10. L’ASCENSION DE SKYWALKER
(J.J. Abrams – 2019)
Après un énième remerciement de réalisateur, c’est l’homme providentiel J.J Abrams qui est appelé à la rescousse pour conclure la postlogie. Une tâche devenue presque ingrate, après un 8ème épisode qui avait provoqué le courroux des fans intégristes de la saga. Ainsi Disney a voulu acheter la paix sociale pour ce dernier volet en misant sur le fan service. Exit donc la dynamique et le discours tenu par les précédents opus, car pressé par le temps, J.J doit conclure et ressuscite pour l’occasion l’empereur Palpatine. L’antagoniste clé des anciennes trilogies n’étant évidemment pas prévu au programme en 2015. Passons sur le scénario qui semble avoir été conçu par des ados attardés car c’est au final dans son exécution que cet ultime chapitre est désespérant. Avec son montage cocaïné, où les plans durent en moyenne trois à cinq secondes, L’Ascension de Skywalker est une succession de vignettes aux dialogues creux et aux scènes d’action oubliables.
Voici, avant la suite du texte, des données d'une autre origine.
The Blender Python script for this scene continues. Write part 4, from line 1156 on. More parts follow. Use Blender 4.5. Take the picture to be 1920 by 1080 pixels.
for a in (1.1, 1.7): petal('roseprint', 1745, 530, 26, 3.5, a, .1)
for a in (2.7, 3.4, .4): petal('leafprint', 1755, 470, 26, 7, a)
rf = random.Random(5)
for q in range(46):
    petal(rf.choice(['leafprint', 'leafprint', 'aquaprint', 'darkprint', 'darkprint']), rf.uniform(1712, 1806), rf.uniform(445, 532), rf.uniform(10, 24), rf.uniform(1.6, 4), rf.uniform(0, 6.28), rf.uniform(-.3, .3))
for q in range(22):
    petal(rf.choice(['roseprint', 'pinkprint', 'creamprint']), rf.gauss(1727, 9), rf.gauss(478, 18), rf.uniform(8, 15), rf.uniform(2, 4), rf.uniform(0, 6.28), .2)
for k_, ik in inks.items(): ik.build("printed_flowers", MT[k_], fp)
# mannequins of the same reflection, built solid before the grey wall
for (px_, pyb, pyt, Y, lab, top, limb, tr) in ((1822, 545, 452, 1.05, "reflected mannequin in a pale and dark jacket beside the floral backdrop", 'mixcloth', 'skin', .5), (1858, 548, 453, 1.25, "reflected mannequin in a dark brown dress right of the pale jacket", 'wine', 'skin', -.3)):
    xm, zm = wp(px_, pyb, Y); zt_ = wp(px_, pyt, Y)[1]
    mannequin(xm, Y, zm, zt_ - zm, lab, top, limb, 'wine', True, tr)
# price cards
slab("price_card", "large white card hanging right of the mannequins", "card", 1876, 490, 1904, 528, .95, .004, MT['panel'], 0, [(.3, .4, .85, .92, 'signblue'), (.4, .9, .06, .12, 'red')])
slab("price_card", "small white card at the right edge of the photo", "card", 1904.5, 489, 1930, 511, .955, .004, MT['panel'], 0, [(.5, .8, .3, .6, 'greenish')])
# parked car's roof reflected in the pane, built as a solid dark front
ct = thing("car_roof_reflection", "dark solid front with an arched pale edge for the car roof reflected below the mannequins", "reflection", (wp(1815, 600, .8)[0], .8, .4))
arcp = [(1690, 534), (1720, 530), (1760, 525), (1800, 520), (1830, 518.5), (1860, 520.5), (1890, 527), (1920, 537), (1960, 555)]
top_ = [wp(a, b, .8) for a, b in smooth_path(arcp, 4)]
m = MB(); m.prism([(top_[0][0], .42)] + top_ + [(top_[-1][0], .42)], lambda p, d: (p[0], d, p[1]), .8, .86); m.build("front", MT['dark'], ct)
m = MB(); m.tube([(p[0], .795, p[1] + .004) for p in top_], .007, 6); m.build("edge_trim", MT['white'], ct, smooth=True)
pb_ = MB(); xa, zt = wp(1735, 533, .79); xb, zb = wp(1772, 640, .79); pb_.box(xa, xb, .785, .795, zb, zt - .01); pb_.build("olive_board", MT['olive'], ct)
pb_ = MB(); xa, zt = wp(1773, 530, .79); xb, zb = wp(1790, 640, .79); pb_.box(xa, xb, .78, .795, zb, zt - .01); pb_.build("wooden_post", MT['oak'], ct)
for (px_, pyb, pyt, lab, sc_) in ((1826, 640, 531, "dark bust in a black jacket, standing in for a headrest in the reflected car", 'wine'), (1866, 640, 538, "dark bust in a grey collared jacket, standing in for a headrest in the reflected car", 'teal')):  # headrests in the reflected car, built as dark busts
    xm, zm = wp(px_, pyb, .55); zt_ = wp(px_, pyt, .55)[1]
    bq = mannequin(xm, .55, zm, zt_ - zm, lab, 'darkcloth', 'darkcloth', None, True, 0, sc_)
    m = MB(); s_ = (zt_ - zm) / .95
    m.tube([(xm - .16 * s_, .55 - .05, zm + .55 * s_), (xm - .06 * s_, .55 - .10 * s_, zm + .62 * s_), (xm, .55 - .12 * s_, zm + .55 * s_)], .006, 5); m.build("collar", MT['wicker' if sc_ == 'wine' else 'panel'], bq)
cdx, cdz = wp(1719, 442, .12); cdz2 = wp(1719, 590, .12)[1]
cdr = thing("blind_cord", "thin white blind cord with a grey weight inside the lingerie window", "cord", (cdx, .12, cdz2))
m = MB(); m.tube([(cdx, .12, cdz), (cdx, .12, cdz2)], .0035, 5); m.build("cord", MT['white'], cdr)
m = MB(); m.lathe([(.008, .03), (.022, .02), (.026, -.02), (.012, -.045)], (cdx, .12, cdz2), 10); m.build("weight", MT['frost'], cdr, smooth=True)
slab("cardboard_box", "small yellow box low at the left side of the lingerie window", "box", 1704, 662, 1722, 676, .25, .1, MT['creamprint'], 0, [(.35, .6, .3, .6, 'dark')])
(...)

Dépourvu de dramaturgie, d’émotion ou d’épaisseur, Star Wars devient ici un mauvais pulp, un pur produit de consommation.
11. SOLO
(Ron Howard – 2018)
Après Rogue One, Disney poursuit la sérialisation de la saga et revient sur les dispensables origines de Han Solo. Chapeauté au début du projet par le duo Lord et Miller (21 Jump Street, Lego) jusqu’à ce que d’inévitables différends artistiques poussent la production à limoger le duo, Solo est alors repris par un vieux faiseur hollywoodien, Ron Howard. Yes man parmi les yes man, Howard délivre un produit standardisé, tel que le souhaitait, au fond, la firme aux grandes oreilles. Difficile d’apprécier ici un film aussi impersonnel et désincarné. Parmi la distribution, seul Donald Glover, qui prête ses traits au jeune Lando, sort du lot, a contrario de l’insipide Alden Ehrenreich. Idem du côte esthétique oscillant sans trancher entre la noirceur de Rogue One et le western, pour aboutir sur une terne photographie qui rend le tout illisible et laid. En bref, le seul point positif ici c’est que son échec commercial semble avoir refroidi les ardeurs de Disney en terme de spin-off. Pour le moment.